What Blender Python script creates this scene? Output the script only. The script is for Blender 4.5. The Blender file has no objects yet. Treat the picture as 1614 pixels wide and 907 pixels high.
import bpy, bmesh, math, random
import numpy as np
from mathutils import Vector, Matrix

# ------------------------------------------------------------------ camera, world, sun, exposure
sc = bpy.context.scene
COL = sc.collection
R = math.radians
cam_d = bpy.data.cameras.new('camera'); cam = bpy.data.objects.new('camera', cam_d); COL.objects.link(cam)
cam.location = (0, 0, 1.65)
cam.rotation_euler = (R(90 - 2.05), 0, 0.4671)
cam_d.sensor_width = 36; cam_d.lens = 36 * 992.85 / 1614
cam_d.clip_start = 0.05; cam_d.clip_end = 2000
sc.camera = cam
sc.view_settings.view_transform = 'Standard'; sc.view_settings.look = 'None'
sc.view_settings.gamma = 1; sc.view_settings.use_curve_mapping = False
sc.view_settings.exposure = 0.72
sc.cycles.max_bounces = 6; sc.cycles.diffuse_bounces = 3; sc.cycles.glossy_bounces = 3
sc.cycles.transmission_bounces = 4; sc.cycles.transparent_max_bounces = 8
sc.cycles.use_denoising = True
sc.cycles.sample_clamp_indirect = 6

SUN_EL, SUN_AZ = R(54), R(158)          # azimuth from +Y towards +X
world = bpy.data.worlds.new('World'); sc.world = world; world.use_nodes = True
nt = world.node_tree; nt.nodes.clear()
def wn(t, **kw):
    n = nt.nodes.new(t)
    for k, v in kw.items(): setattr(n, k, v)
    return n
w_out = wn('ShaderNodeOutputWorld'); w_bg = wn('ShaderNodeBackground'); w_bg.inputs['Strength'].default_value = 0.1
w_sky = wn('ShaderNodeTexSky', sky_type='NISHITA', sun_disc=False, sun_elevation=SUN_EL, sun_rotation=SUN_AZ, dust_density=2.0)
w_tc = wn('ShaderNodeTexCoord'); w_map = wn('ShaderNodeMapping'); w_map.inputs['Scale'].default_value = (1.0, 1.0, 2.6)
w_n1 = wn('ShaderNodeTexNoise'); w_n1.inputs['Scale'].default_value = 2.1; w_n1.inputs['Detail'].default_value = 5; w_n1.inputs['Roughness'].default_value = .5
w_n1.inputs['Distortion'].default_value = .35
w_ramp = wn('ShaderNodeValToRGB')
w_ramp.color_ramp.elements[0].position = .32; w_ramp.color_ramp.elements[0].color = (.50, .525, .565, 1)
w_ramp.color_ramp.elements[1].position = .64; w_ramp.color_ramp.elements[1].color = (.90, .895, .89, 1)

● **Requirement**
Write out the material exactly as given.

● **Result**
What Blender Python script creates this scene? Output the script only. The script is for Blender 4.5. The Blender file has no objects yet. Treat the picture as 1614 pixels wide and 907 pixels high.
import bpy, bmesh, math, random
import numpy as np
from mathutils import Vector, Matrix

# ------------------------------------------------------------------ camera, world, sun, exposure
sc = bpy.context.scene
COL = sc.collection
R = math.radians
cam_d = bpy.data.cameras.new('camera'); cam = bpy.data.objects.new('camera', cam_d); COL.objects.link(cam)
cam.location = (0, 0, 1.65)
cam.rotation_euler = (R(90 - 2.05), 0, 0.4671)
cam_d.sensor_width = 36; cam_d.lens = 36 * 992.85 / 1614
cam_d.clip_start = 0.05; cam_d.clip_end = 2000
sc.camera = cam
sc.view_settings.view_transform = 'Standard'; sc.view_settings.look = 'None'
sc.view_settings.gamma = 1; sc.view_settings.use_curve_mapping = False
sc.view_settings.exposure = 0.72
sc.cycles.max_bounces = 6; sc.cycles.diffuse_bounces = 3; sc.cycles.glossy_bounces = 3
sc.cycles.transmission_bounces = 4; sc.cycles.transparent_max_bounces = 8
sc.cycles.use_denoising = True
sc.cycles.sample_clamp_indirect = 6

SUN_EL, SUN_AZ = R(54), R(158)          # azimuth from +Y towards +X
world = bpy.data.worlds.new('World'); sc.world = world; world.use_nodes = True
nt = world.node_tree; nt.nodes.clear()
def wn(t, **kw):
    n = nt.nodes.new(t)
    for k, v in kw.items(): setattr(n, k, v)
    return n
w_out = wn('ShaderNodeOutputWorld'); w_bg = wn('ShaderNodeBackground'); w_bg.inputs['Strength'].default_value = 0.1
w_sky = wn('ShaderNodeTexSky', sky_type='NISHITA', sun_disc=False, sun_elevation=SUN_EL, sun_rotation=SUN_AZ, dust_density=2.0)
w_tc = wn('ShaderNodeTexCoord'); w_map = wn('ShaderNodeMapping'); w_map.inputs['Scale'].default_value = (1.0, 1.0, 2.6)
w_n1 = wn('ShaderNodeTexNoise'); w_n1.inputs['Scale'].default_value = 2.1; w_n1.inputs['Detail'].default_value = 5; w_n1.inputs['Roughness'].default_value = .5
w_n1.inputs['Distortion'].default_value = .35
w_ramp = wn('ShaderNodeValToRGB')
w_ramp.color_ramp.elements[0].position = .32; w_ramp.color_ramp.elements[0].color = (.50, .525, .565, 1)
w_ramp.color_ramp.elements[1].position = .64; w_ramp.color_ramp.elements[1].color = (.90, .895, .89, 1)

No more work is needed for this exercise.